Extract word for word the lines of the listing from its start to the line holding "rng=random.Random(11)", both ends kept; pictures are not part of the copy.

-=-=-

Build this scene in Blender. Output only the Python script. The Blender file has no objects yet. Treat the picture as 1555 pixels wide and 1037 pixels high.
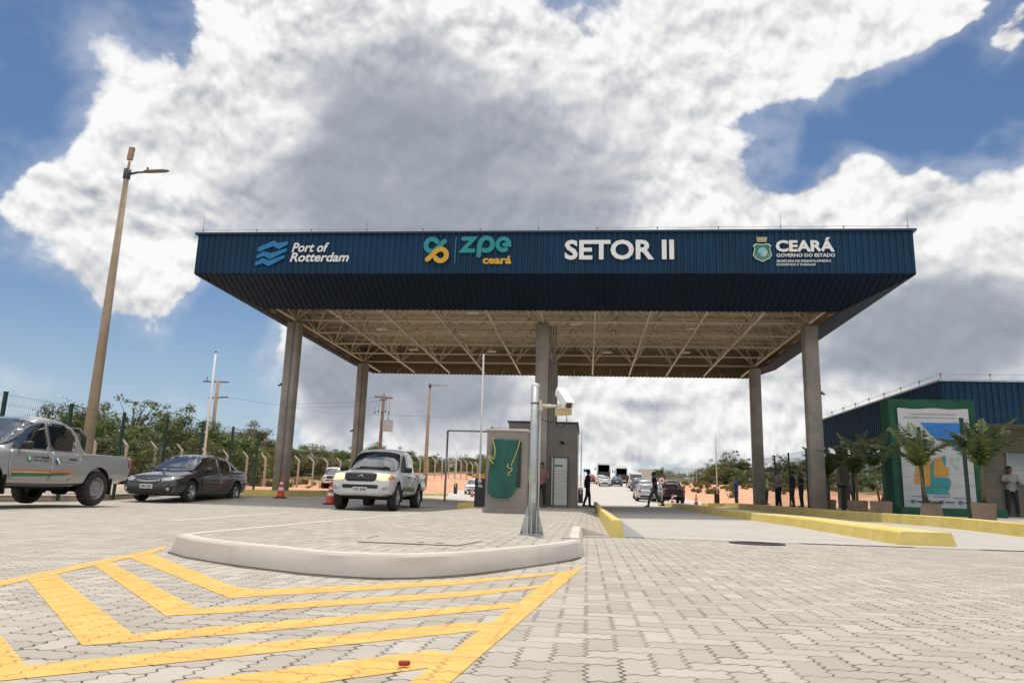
import bpy, bmesh, math, random
from mathutils import Vector, Matrix, Euler
from mathutils.bvhtree import BVHTree
PI=math.pi; rad=math.radians
S=bpy.context.scene; C=S.collection
rng=random.Random(11)

# ------------------------------------------------------------------ node expressions
class NT:
    def __init__(s,tree): s.t=tree; s.n=tree.nodes; s.l=tree.links
    def new(s,typ,**kw):
        nd=s.n.new(typ)
        for k,v in kw.items(): setattr(nd,k,v)
        return nd
    def put(s,sock,v):
        if isinstance(v,X): s.l.new(v.o,sock)
        elif v is not None: sock.default_value=v
    def math(s,op,a,b=None,c=None):
        nd=s.new('ShaderNodeMath',operation=op)
        for i,v in enumerate((a,b,c)):
            if v is not None: s.put(nd.inputs[i],v)
        return X(s,nd.outputs[0])
    def noise(s,vec,scale,detail=4,rough=.5,dist=0.,dim='3D',out='Fac'):
        nd=s.new('ShaderNodeTexNoise',noise_dimensions=dim)
        s.put(nd.inputs['Vector'],vec)
        nd.inputs['Scale'].default_value=scale; nd.inputs['Detail'].default_value=detail
        nd.inputs['Roughness'].default_value=rough; nd.inputs['Distortion'].default_value=dist
        return X(s,nd.outputs[out])
    def voro(s,vec,scale,feature='F1',out='Distance'):
        nd=s.new('ShaderNodeTexVoronoi',feature=feature)
        s.put(nd.inputs['Vector'],vec); nd.inputs['Scale'].default_value=scale
        return X(s,nd.outputs[out])
    def white(s,vec):
        nd=s.new('ShaderNodeTexWhiteNoise',noise_dimensions='3D'); s.put(nd.inputs['Vector'],vec)
        return X(s,nd.outputs['Value'])
    def xyz(s,v):
        nd=s.new('ShaderNodeSeparateXYZ'); s.put(nd.inputs[0],v); return [X(s,o) for o in nd.outputs]
    def comb(s,x,y,z):
        nd=s.new('ShaderNodeCombineXYZ')
        for i,v in enumerate((x,y,z)): s.put(nd.inputs[i],v)
        return X(s,nd.outputs[0])
    def mix(s,f,a,b,mode='MIX'):
        nd=s.new('ShaderNodeMix',data_type='RGBA',blend_type=mode)
        s.put(nd.inputs[0],f); s.put(nd.inputs[6],col4(a)); s.put(nd.inputs[7],col4(b))
        return X(s,nd.outputs[2])
    def step(s,x,a,b,lo=0.,hi=1.):
        nd=s.new('ShaderNodeMapRange',interpolation_type='SMOOTHSTEP')
        s.put(nd.inputs[0],x); s.put(nd.inputs[1],a); s.put(nd.inputs[2],b); s.put(nd.inputs[3],lo); s.put(nd.inputs[4],hi)
        return X(s,nd.outputs[0])
    def vscale(s,v,k):
        nd=s.new('ShaderNodeVectorMath',operation='MULTIPLY'); s.put(nd.inputs[0],v); nd.inputs[1].default_value=k
        return X(s,nd.outputs[0])
    def vadd(s,v,k):
        nd=s.new('ShaderNodeVectorMath',operation='ADD'); s.put(nd.inputs[0],v); s.put(nd.inputs[1],k)
        return X(s,nd.outputs[0])
    def bump(s,h,strength=.3,dist=.01,normal=None):
        nd=s.new('ShaderNodeBump'); s.put(nd.inputs['Height'],h)
        nd.inputs['Strength'].default_value=strength; nd.inputs['Distance'].default_value=dist
        if normal is not None: s.put(nd.inputs['Normal'],normal)
        return X(s,nd.outputs[0])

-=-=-

= REPLY TO THE TASK =
Build this scene in Blender. Output only the Python script. The Blender file has no objects yet. Treat the picture as 1555 pixels wide and 1037 pixels high.
import bpy, bmesh, math, random
from mathutils import Vector, Matrix, Euler
from mathutils.bvhtree import BVHTree
PI=math.pi; rad=math.radians
S=bpy.context.scene; C=S.collection
rng=random.Random(11)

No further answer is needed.